Martin Selig was born to a Jewish family in Germany, the son of Manfred Selig (1902-1992), who was born in Buchen, Germany, the son of a horse-trader. In 1939 Manfred was warned by a neighbour "that the Nazis had labeled him an undesirable". He, his wife, and two children left quickly. The next day the Nazis confiscated his home and Business. The family hid in warehouses in Frankfurt, before heading eastwards via Poland, Russia, Korea and Japan. They boarded a steamer to San Francisco, but chose Seattle "on a whim" because the boat stopped there and the sun was shining.
Selig worked for his Father in his children's clothing store before building his first shopping centre in 1962.
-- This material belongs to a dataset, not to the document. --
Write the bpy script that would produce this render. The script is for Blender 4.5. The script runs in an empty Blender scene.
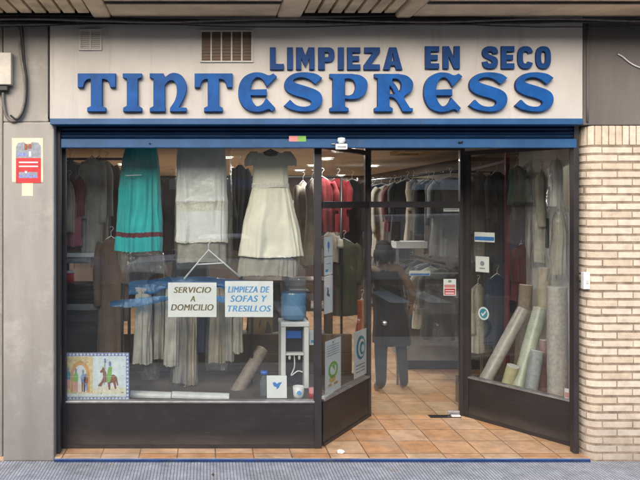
import bpy, bmesh, math, random
from mathutils import Vector, Matrix, noise as mnoise
R = math.radians
sc = bpy.context.scene
COL = sc.collection
CAMZ, F, PX, PY, D0 = 2.11, 720.0, 207.0, 204.0, 5.9
FLOOR = 0.03
YG, YD = 0.242, 1.168

def at(px, py, Y):
    Z = D0 + Y
    return Vector(((px-PX)*Z/F, Y, CAMZ-(py-PY)*Z/F))
def ray(px, py, p0, n):
    o = Vector((0, -D0, CAMZ)); d = Vector(((px-PX)/F, 1, -(py-PY)/F))
    return o + d*((Vector(p0)-o).dot(n)/d.dot(n))

# ------------------------------------------------------------------ materials
MATS = {}
def rgb(c): return (c[0], c[1], c[2], 1)
def pbr(name, col, rough=.6, var=.12, scale=6., bump=0., bscale=60., metal=0., col2=None, streak=False,
        spec=.5, alpha=None, sheen=0., trans=0., emis=None, estr=0.):
    m = bpy.data.materials.new(name); m.use_nodes = True
    nt = m.node_tree; N = nt.nodes; L = nt.links
    b = N['Principled BSDF']
    b.inputs['Roughness'].default_value = rough
    b.inputs['Metallic'].default_value = metal
    b.inputs['Specular IOR Level'].default_value = spec
    if sheen: b.inputs['Sheen Weight'].default_value = sheen
    if trans: b.inputs['Transmission Weight'].default_value = trans
    if emis:
        b.inputs['Emission Color'].default_value = rgb(emis); b.inputs['Emission Strength'].default_value = estr
    tc = N.new('ShaderNodeTexCoord'); mp = N.new('ShaderNodeMapping')
    L.new(tc.outputs['Object'], mp.inputs['Vector'])
    if streak: mp.inputs['Scale'].default_value = (1, 1, .18)
    n = N.new('ShaderNodeTexNoise'); n.inputs['Scale'].default_value = scale; n.inputs['Detail'].default_value = 7
    n.inputs['Roughness'].default_value = .62
    L.new(mp.outputs[0], n.inputs['Vector'])
    mx = N.new('ShaderNodeMix'); mx.data_type = 'RGBA'
    c2 = col2 or tuple(max(0, c*(1-var*2.2)) for c in col); c1 = col if col2 else tuple(min(1, c*(1+var)) for c in col)
    mx.inputs['A'].default_value = rgb(c1); mx.inputs['B'].default_value = rgb(c2)
    rp = N.new('ShaderNodeMapRange'); rp.inputs['From Min'].default_value = .33; rp.inputs['From Max'].default_value = .68
    L.new(n.outputs['Fac'], rp.inputs['Value']); L.new(rp.outputs[0], mx.inputs['Factor'])
    L.new(mx.outputs['Result'], b.inputs['Base Color'])
    if bump:
        n2 = N.new('ShaderNodeTexNoise'); n2.inputs['Scale'].default_value = bscale; n2.inputs['Detail'].default_value = 6
        L.new(tc.outputs['Object'], n2.inputs['Vector'])
        bp = N.new('ShaderNodeBump'); bp.inputs['Strength'].default_value = bump; bp.inputs['Distance'].default_value = .01
        L.new(n2.outputs['Fac'], bp.inputs['Height']); L.new(bp.outputs[0], b.inputs['Normal'])
    MATS[name] = m
    return m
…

Since then, he has built mostly tall buildings in Seattle, including two blocks on Fifth Avenue known as Fifth & Jackson and Fifth & Yesler, and by the 1980s owned nearly one-third of Seattle's office space, with Forbes estimating his 1987 net worth at US$ 270 million. He built the Columbia Center in 1985, still the city's tallest building, and sold it in 1989 for $354 million.
He was married to Andrea Selig; they divorced in 1995. They have three children: David, Lauren and Jordan. Selig has since remarried to Artist Catherine Mayer.
His daughter, Lauren Selig, now a Hollywood executive Producer, was married to the Russian-born American Kyril Faenov, head of Microsoft's High Performance Computing Lab, until his suicide in 2012.
In October 2015, he owned 4 million square feet of office space in Seattle, and his estimated net worth was $1.1 billion.